US Presidential election funding compared to UK general election?

A UK general election will see thousands of candidated contesting 646 seats. The parties' campaign spending is not capped nationally, but it is capped in each seat contested. In the USA presidential election, by the time it is over, each candidate's campaign will have cost 10 times a UK general election. Does this mean money matters more than policy? Where does the bottomless pit of money come from? Should UK election spending be uncapped? Could parties here be state funded to end accusations of cronyism?

Public Comments

  1. How the funding is obtained sounds different in the UK than it is in the US. In order to get federal funding for a campaign a candidate must get 5% of the popular vote during the primary elections. How they play with the rules in order to get as much federal money as possible follows that.
  2. No, UK spending should not be uncapped.
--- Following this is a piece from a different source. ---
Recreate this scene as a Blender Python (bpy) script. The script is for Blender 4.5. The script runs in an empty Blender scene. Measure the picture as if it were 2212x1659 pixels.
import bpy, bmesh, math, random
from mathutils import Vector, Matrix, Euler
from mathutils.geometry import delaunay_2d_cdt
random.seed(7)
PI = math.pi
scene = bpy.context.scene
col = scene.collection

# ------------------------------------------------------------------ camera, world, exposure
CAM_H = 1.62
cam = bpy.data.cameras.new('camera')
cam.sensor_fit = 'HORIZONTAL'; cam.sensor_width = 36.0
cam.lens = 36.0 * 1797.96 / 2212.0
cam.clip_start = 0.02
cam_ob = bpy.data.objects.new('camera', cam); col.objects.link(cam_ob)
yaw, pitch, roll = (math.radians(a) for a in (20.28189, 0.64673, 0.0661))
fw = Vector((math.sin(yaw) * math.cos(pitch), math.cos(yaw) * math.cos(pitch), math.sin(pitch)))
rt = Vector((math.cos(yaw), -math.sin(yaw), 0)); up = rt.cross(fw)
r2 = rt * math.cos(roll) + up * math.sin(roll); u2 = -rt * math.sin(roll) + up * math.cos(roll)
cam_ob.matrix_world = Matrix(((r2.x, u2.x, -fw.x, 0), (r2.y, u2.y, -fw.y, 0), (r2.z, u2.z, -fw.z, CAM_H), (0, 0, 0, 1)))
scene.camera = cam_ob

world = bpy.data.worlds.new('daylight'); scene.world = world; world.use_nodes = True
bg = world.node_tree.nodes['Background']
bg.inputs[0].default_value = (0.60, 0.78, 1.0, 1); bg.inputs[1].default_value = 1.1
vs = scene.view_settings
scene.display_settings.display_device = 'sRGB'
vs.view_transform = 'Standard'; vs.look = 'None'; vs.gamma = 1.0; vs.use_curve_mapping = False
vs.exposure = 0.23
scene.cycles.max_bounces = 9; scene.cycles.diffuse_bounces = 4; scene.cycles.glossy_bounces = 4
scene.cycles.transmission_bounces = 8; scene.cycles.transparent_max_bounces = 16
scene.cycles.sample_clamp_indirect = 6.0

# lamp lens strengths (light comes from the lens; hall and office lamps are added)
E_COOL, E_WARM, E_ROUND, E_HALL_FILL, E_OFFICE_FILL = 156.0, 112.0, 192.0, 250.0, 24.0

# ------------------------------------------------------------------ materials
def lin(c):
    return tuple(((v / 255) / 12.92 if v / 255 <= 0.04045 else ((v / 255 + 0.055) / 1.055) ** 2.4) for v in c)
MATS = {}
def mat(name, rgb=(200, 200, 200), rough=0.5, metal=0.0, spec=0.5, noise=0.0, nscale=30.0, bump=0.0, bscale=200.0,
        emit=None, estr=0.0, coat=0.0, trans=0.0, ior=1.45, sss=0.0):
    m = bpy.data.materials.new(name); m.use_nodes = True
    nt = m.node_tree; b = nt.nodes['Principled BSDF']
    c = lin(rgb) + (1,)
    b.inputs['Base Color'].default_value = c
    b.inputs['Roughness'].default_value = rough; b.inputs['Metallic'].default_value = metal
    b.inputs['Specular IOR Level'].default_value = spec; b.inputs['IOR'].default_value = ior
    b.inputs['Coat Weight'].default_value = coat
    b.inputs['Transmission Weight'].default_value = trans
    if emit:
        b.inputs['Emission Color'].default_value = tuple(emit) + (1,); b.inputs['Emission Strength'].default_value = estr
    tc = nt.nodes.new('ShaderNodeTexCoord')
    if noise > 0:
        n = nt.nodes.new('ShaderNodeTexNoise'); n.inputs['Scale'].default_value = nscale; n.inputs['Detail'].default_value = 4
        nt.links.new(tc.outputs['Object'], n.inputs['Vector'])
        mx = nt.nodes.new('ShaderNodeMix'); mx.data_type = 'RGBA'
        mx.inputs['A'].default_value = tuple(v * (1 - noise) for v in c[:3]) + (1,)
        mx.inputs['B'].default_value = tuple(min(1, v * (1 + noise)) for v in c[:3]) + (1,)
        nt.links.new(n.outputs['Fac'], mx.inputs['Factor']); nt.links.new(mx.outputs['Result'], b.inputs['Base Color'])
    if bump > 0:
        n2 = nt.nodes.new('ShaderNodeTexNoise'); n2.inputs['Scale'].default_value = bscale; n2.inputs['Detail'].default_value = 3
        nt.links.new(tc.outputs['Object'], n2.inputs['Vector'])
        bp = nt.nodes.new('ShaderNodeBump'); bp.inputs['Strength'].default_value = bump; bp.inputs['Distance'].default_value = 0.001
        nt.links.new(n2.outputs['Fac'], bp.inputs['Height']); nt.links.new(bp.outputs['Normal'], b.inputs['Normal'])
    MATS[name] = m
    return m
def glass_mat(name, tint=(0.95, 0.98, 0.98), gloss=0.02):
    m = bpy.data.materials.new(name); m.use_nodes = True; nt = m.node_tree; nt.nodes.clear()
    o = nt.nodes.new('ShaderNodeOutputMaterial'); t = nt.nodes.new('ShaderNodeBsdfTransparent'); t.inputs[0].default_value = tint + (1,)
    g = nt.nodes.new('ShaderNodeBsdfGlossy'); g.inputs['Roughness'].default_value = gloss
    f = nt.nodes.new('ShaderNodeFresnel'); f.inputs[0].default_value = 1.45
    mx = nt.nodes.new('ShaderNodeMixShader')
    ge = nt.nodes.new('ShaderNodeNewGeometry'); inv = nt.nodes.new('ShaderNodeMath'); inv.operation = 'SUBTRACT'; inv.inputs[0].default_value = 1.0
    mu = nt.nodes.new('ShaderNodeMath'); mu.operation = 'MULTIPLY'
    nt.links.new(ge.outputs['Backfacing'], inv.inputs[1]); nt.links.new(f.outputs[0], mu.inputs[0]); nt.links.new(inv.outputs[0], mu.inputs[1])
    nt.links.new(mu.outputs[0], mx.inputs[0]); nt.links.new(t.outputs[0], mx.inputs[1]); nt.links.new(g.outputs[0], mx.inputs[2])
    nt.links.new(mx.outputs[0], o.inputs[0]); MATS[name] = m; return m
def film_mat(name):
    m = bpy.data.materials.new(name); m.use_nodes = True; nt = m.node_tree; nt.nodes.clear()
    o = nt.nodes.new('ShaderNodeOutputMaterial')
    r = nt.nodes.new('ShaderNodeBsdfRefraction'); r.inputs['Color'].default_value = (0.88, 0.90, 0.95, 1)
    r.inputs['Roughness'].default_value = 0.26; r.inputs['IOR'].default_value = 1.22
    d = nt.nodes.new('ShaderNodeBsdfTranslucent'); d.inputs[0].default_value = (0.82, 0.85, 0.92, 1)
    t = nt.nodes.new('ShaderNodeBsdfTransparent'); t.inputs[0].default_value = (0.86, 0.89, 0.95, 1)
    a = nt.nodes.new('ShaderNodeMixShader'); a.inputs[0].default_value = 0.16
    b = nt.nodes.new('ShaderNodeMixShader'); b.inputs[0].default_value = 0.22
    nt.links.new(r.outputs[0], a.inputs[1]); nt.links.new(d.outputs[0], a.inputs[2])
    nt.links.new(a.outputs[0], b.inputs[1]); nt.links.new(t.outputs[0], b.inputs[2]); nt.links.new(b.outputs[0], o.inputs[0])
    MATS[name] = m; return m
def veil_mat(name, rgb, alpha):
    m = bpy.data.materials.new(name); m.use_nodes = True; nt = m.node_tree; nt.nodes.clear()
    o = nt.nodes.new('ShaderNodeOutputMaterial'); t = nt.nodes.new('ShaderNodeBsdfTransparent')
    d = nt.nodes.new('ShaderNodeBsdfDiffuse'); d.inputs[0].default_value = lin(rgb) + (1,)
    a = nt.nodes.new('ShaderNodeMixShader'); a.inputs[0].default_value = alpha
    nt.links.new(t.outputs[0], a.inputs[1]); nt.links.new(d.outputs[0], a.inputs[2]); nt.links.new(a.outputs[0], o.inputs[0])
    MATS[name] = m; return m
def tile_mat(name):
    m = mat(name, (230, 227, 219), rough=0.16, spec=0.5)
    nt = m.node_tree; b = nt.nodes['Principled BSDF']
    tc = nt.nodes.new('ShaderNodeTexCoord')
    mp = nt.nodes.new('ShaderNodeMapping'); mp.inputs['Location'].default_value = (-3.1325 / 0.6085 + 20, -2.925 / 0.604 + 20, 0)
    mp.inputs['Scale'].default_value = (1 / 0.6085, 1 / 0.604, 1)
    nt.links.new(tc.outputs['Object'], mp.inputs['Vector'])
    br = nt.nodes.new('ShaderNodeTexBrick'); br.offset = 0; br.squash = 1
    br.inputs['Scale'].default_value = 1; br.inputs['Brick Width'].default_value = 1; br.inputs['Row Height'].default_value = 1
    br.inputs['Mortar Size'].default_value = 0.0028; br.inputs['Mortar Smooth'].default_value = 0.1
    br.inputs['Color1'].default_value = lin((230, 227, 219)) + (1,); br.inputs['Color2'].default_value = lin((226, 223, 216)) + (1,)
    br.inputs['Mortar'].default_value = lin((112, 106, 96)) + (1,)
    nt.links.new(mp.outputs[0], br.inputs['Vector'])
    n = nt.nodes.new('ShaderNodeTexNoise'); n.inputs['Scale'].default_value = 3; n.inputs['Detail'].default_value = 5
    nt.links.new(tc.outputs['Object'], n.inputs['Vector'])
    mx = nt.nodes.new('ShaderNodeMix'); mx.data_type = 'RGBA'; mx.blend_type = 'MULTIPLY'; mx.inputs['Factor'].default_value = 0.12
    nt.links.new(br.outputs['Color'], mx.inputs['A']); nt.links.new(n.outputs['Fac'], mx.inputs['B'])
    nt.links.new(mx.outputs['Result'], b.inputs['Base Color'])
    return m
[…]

In fact, if anything, you could argue for a more stringent cap. Like the USA, people in the UK can buy influence. We have seen it with the Honours for cash scandal, where both Labour and the Conservative party were alledged to have sold honours for loans. Unlike the USA though, business has not managed to influence government policy on the environment, specifically on man-made global warming, carbon emissions and Kyoto. So no, in most cases in the UK, money does not matter more than policy. As for the USA, remember that Bush won his second election despite the country hating him over Iraq. That alone should make you wonder if money won over policy.